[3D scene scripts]
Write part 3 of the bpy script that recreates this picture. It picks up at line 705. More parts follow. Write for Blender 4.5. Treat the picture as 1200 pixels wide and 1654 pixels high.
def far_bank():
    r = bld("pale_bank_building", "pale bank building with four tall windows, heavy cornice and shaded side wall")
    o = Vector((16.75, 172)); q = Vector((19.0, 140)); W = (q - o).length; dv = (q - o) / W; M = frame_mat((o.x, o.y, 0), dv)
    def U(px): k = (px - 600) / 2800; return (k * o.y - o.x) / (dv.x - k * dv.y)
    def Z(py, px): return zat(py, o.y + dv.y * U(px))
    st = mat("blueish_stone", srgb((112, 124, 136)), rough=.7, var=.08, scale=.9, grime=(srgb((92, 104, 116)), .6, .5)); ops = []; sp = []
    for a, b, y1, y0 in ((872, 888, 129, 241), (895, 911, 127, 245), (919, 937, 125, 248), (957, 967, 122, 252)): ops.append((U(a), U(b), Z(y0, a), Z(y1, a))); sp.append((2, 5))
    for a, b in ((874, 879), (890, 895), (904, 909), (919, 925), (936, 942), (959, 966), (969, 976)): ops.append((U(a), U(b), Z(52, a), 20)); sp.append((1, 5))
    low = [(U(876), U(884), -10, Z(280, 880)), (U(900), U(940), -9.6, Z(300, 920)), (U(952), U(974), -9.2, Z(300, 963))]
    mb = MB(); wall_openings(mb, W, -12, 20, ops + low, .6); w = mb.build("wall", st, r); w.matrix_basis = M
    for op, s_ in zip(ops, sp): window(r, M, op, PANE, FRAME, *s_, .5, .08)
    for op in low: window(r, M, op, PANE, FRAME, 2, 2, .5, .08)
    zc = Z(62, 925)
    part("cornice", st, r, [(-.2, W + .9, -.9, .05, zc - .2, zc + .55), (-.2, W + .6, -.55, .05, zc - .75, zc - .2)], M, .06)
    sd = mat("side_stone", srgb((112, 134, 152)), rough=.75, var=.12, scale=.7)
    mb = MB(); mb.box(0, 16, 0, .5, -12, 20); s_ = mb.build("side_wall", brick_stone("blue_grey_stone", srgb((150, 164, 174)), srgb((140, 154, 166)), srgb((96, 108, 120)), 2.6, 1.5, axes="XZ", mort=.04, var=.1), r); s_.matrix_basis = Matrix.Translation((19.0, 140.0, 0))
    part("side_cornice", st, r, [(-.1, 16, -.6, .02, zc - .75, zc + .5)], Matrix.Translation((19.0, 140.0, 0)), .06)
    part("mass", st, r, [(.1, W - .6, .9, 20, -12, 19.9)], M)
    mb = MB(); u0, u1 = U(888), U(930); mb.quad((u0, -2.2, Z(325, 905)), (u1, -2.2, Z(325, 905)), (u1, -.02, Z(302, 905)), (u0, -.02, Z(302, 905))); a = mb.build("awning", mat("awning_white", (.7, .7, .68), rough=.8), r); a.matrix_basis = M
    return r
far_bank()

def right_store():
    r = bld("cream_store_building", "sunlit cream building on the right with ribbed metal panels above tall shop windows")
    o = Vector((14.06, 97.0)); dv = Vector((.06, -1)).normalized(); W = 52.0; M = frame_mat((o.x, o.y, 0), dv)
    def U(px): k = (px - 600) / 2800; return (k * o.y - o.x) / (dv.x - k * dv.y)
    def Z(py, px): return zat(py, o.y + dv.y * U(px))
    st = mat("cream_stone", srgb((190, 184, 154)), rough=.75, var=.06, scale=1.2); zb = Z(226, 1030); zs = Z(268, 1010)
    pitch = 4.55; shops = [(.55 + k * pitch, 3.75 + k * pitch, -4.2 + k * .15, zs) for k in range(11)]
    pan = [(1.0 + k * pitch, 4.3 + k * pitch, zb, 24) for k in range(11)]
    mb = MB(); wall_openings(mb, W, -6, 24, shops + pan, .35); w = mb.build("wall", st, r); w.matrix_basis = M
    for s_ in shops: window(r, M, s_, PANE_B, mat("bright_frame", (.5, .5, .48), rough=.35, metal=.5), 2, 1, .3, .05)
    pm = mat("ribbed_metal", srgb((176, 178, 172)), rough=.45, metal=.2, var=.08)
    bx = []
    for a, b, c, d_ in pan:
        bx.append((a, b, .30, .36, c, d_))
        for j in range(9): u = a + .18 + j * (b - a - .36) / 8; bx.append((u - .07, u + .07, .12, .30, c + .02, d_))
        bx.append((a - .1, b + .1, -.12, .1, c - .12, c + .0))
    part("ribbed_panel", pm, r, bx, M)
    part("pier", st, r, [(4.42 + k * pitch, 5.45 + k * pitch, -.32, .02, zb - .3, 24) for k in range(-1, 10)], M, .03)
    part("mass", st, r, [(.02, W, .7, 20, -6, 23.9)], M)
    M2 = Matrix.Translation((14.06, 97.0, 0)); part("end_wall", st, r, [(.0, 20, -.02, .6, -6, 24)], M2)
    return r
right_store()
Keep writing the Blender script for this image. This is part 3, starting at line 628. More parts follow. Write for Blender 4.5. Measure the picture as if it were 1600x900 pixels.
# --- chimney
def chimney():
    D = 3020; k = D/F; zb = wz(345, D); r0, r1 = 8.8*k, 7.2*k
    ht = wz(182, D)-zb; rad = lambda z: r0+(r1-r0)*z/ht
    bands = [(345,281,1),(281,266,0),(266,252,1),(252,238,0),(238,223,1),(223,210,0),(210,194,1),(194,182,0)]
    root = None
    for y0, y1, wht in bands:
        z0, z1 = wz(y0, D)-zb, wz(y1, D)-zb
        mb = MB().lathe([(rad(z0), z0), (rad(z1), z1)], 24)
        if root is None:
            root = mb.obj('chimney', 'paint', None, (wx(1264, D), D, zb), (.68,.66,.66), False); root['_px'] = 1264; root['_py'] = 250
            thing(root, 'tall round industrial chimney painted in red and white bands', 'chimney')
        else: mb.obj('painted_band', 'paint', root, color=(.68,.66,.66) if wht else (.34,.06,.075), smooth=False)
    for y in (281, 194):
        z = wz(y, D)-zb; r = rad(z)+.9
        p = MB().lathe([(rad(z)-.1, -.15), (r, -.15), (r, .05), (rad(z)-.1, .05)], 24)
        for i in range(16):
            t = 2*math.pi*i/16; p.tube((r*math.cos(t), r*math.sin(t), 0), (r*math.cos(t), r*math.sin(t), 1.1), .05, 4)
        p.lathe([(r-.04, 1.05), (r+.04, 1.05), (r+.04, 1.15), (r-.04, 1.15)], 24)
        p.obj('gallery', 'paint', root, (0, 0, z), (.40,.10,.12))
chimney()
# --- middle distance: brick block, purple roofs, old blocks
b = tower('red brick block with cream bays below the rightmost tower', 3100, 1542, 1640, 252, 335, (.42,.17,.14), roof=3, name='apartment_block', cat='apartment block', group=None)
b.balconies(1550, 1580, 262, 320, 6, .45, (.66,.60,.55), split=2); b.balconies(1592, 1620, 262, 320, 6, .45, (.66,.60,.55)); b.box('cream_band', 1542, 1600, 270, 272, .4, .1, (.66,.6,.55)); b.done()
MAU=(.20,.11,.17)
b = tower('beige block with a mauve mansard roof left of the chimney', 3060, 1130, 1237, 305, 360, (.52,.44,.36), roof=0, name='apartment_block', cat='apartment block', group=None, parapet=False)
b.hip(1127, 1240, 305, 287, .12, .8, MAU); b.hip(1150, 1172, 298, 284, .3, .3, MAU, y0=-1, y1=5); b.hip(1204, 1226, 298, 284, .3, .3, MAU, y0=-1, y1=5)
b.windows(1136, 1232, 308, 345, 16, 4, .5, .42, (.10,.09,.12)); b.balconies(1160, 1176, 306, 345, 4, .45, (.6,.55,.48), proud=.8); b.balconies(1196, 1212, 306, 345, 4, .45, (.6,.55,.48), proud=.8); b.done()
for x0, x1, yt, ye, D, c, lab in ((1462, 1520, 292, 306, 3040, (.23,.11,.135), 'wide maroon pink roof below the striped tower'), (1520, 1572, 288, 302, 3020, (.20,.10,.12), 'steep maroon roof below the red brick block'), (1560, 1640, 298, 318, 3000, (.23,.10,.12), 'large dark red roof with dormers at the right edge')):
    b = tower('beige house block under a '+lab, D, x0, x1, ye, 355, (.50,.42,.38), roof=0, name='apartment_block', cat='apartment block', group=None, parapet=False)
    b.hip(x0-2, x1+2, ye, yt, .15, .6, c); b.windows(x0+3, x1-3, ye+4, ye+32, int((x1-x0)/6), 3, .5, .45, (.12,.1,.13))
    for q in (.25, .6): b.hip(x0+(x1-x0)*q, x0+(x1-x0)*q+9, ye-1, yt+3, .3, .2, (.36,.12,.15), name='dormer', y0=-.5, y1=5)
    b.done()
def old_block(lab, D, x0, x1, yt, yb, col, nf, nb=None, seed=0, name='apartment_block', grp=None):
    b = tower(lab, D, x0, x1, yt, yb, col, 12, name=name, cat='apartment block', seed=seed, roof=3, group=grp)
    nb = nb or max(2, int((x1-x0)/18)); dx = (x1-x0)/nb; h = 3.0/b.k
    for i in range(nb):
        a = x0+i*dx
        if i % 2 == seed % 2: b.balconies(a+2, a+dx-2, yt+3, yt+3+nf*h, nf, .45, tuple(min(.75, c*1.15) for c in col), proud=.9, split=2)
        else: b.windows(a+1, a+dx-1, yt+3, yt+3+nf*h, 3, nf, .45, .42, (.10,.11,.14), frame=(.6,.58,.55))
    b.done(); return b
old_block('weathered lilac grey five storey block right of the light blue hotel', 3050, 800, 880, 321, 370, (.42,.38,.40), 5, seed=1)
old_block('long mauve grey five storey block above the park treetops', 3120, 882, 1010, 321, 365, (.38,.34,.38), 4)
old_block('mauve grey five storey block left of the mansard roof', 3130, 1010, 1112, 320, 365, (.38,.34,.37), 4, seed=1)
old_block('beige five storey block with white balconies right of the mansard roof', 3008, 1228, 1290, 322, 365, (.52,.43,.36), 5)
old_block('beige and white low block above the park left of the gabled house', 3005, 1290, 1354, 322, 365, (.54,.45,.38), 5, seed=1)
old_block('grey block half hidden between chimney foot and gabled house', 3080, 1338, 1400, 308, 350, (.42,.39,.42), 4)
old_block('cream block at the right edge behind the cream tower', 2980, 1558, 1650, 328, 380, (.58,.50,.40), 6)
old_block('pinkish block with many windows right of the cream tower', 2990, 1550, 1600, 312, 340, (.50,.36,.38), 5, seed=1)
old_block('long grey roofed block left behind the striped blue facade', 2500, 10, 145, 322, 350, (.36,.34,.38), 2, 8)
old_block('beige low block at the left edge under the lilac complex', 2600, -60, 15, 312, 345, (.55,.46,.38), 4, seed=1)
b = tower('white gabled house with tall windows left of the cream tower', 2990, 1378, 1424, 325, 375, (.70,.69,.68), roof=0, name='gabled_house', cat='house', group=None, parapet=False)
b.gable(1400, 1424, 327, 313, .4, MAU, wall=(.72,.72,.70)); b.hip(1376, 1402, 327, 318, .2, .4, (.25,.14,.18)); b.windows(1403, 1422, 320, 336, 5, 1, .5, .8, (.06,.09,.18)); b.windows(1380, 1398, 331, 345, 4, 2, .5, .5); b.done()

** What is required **
Return solely the number of lines in the data that include the word "More".

** Reply **
2